▸ What this task involves
Please repeat the records exactly from their first line, finishing at the line containing "R = math.radians" and including it.

Records to use start

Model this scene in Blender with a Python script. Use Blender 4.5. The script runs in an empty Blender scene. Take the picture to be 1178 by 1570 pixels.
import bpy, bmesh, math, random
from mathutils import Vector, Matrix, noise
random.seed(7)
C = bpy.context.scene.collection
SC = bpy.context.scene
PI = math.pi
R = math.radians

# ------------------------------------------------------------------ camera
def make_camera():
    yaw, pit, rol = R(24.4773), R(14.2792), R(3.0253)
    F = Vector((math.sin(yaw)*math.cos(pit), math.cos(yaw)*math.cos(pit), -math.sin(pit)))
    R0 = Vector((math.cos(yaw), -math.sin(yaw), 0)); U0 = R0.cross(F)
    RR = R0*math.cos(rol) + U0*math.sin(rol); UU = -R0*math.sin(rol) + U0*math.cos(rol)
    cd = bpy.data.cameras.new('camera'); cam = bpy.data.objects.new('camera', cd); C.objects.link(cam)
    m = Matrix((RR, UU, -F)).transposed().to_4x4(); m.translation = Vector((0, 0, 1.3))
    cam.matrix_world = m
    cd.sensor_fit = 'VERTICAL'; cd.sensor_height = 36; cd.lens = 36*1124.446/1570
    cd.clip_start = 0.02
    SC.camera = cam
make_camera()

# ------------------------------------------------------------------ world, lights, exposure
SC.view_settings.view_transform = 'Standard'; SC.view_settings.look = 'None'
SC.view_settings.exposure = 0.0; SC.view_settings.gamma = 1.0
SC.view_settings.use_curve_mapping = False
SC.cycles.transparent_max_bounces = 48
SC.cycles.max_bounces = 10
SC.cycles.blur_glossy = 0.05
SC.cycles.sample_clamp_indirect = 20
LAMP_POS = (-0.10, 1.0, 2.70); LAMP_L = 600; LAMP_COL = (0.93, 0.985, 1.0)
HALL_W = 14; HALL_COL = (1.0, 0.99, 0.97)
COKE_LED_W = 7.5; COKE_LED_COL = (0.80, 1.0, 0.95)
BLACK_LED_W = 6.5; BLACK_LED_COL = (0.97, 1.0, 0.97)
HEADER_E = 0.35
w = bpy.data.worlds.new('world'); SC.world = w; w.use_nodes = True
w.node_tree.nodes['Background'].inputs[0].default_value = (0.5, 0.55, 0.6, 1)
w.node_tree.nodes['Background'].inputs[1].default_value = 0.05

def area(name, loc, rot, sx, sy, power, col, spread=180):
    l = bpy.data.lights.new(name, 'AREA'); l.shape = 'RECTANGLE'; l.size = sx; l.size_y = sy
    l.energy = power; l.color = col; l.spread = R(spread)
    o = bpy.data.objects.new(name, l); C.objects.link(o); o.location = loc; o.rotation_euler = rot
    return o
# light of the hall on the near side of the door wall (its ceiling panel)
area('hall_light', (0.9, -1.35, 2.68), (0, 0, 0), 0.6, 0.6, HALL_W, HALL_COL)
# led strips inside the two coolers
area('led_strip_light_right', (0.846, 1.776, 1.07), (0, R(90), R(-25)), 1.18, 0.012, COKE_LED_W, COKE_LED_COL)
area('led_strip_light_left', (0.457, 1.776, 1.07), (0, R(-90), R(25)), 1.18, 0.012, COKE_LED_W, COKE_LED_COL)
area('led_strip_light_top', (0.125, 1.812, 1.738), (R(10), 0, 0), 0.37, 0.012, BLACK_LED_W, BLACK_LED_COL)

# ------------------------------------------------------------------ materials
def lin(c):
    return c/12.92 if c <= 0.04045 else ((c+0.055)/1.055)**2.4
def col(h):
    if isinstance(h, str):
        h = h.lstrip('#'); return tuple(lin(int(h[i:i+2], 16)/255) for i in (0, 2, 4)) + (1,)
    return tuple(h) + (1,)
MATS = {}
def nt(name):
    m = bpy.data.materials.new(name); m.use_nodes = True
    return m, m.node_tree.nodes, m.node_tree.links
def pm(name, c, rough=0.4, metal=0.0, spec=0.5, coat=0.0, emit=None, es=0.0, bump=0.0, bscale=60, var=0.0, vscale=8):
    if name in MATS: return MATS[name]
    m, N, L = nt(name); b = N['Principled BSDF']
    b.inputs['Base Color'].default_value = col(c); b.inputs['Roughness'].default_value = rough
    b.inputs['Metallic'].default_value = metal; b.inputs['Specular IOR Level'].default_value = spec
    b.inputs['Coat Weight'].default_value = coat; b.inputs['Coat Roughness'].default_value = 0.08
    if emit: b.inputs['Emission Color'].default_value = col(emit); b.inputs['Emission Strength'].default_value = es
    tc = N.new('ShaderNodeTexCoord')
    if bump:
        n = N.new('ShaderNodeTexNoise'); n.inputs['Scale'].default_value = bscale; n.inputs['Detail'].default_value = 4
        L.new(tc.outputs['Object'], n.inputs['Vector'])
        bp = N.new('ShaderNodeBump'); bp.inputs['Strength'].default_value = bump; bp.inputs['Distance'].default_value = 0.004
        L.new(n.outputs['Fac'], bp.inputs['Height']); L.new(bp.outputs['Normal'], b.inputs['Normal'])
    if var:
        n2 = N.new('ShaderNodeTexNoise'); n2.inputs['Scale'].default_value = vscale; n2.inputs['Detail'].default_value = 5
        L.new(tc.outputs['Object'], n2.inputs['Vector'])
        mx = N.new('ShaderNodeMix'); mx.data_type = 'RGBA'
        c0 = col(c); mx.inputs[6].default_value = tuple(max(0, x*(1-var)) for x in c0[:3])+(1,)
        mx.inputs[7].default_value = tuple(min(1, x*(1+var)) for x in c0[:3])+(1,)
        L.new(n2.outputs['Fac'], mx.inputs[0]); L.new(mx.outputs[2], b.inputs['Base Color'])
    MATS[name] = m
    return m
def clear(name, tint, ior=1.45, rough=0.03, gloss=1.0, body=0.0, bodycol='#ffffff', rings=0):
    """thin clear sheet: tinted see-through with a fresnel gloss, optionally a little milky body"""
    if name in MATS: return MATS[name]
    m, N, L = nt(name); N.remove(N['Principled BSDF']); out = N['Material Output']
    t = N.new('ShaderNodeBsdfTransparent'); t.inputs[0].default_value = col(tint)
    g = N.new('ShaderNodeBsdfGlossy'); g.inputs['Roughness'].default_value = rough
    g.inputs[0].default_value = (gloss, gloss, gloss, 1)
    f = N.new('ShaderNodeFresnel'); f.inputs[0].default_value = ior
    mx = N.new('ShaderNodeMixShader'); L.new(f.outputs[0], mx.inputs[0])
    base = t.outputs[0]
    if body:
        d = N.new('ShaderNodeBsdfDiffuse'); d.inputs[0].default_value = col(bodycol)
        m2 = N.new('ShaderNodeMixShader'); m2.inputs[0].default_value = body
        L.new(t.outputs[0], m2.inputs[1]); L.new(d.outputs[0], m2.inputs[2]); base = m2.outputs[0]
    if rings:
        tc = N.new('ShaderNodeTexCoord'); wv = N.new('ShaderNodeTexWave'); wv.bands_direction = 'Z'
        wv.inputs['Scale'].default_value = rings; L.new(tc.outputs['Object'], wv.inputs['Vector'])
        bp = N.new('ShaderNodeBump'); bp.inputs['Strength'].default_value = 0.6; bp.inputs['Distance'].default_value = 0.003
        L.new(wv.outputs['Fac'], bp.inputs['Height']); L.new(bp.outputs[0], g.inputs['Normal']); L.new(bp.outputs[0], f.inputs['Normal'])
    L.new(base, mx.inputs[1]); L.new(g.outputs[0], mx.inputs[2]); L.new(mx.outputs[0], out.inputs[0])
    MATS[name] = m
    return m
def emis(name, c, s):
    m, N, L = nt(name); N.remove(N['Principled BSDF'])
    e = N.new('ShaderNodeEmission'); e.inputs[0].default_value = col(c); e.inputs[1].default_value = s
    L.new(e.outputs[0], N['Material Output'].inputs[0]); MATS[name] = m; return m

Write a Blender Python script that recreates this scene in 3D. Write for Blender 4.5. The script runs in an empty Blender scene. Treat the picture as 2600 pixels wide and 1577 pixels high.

Records to use end

▸ Response
Model this scene in Blender with a Python script. Use Blender 4.5. The script runs in an empty Blender scene. Take the picture to be 1178 by 1570 pixels.
import bpy, bmesh, math, random
from mathutils import Vector, Matrix, noise
random.seed(7)
C = bpy.context.scene.collection
SC = bpy.context.scene
PI = math.pi
R = math.radians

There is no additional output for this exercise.